Attentional contributions to children's limited visual short-term memory capacity : developmental change and its neural mechanisms

Shimi, Andria January 2012 (has links)
It is increasingly recognised that, in adulthood, attentional control plays an important role in optimising the ability to encode and maintain items in visual short-term memory (VSTM). Memory capacity limits increase dramatically over childhood, but the mechanisms through which children guide attention to maximise VSTM remain poorly understood. Through a number of experiments manipulating different parameters, the current thesis aimed to explore the developmental trajectories of the neurocognitive mechanisms underlying selective attention within VSTM and to examine whether variations in attentional control are accompanied by individual differences in VSTM capacity.
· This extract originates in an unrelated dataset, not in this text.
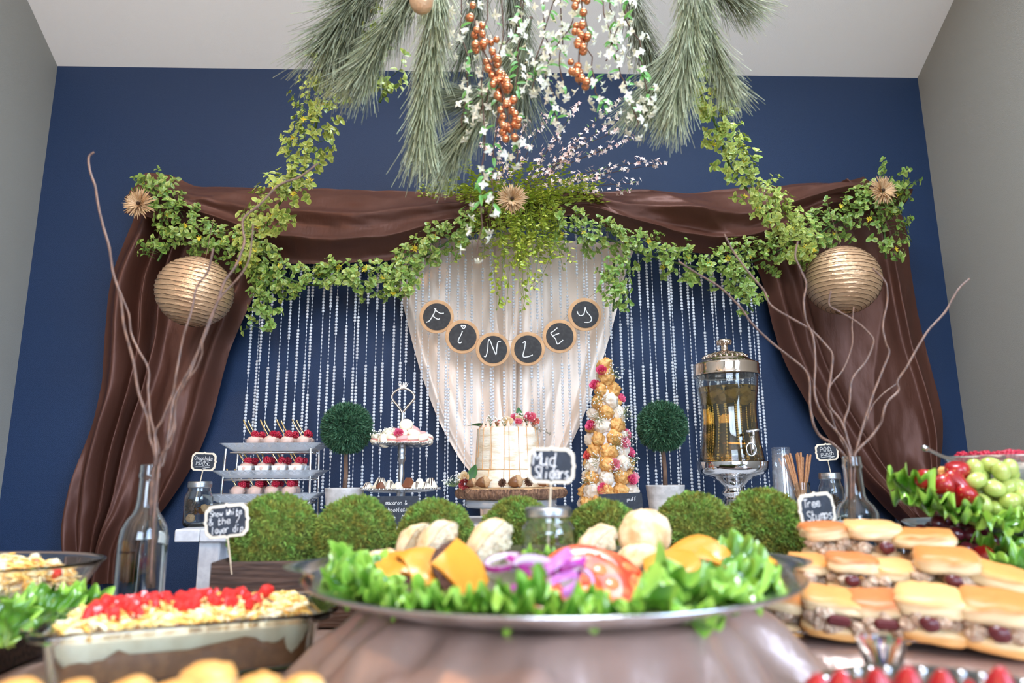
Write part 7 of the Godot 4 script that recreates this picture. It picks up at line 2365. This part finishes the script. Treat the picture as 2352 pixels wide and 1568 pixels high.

Chapters 2 and 3 investigated the development of attentional orienting in preparation for encoding and during maintenance. Younger children emerged as less able than older children and adults to orient attention to internally held representations. Therefore, Chapter 4 tested whether younger children’s attentional orienting is differentially affected by memory load. While attentional orienting prior to encoding was more beneficial when required to remember a greater number of items, cueing benefits during maintenance were similar across load conditions. Chapter 5 investigated whether temporal parameters influence younger children’s variable ability to orient attention during maintenance. Attentional orienting operated more efficiently on transient iconic traces rather than on VSTM representations due to passive decay of the memory traces as a function of time. Chapter 6 assessed whether the characteristics of the memoranda constrain the efficiency of attentional orienting within VSTM. Attentional orienting supported differentially the maintenance of familiar and meaningless items and pinpointed the quantitative improvement of mnemonic strategies over development. Finally, Chapter 7 examined the temporal dynamics of prospective and retrospective orienting of attention in VSTM. Children deployed neural pathways underpinning attentional orienting less efficiently than adults and differentially across the two orienting conditions suggesting their neural dissociation. Overall, findings from the current thesis define how children develop the ability to deploy attentional control in service of VSTM.